Questa vittoria legale però non segna la fine della partita: ci sono altri processi per i quali l’ex calciatore e il suo avvocato hanno rinunciato alla prescrizione. E dopo la vicenda giudiziaria ci sarà anche quella sportiva.

«Signori è stato radiato dalla federazione – dice l’avvocato Brandi – quando tecnicamente avrebbe potuto allenare anche una nazionale. All’inizio di quest’assurda vicenda giudiziaria si attivò quella sportiva e in breve tempo si celebrò il processo mentre noi, come difesa, non avevamo nulla tra le mani perché eravamo in piene indagini. Noi ora miriamo alla riapertura del processo sportivo, perché il tribunale ha detto che quei reati non ci sono mai stati. Ma prima portiamo al termine le altre battaglie giudiziarie e poi ci concentriamo su quello sportivo».

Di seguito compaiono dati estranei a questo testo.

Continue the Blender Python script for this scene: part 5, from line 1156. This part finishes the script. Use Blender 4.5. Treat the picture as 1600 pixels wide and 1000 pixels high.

Nell’ultimo decennio l’immagine pubblica – e sportiva – di Beppe Signori è stata rievocata quasi unicamente per le questioni giudiziarie legate al calcioscommesse. «Questi dieci anni non glieli può restituire nessuno», aggiunge l’avvocato. Prima del giugno 2011, data dell’arresto da parte della polizia, Beppe Signori era ancora soltanto un ex calciatore eccezionale, protagonista anche in Nazionale con il secondo posto ai Mondiali statunitensi del 1994 (chiusi con la sconfitta in finale). A livello di club iniziò nelle giovanili dell’Inter, per poi alternare alcune tappe prima di sbarcare a Foggia, dove Zdenek Zeman lo trasformò in centravanti creando uno degli attaccanti più prolifici degli anni Novanta. Poi il trasferimento alla Lazio dove visse il periodo più brillante della carriera: cinque stagioni e tre titoli di capocannoniere che hanno contribuito a renderlo il terzo miglior marcatore della storia del club e il nono nella classifica all-time della Serie A.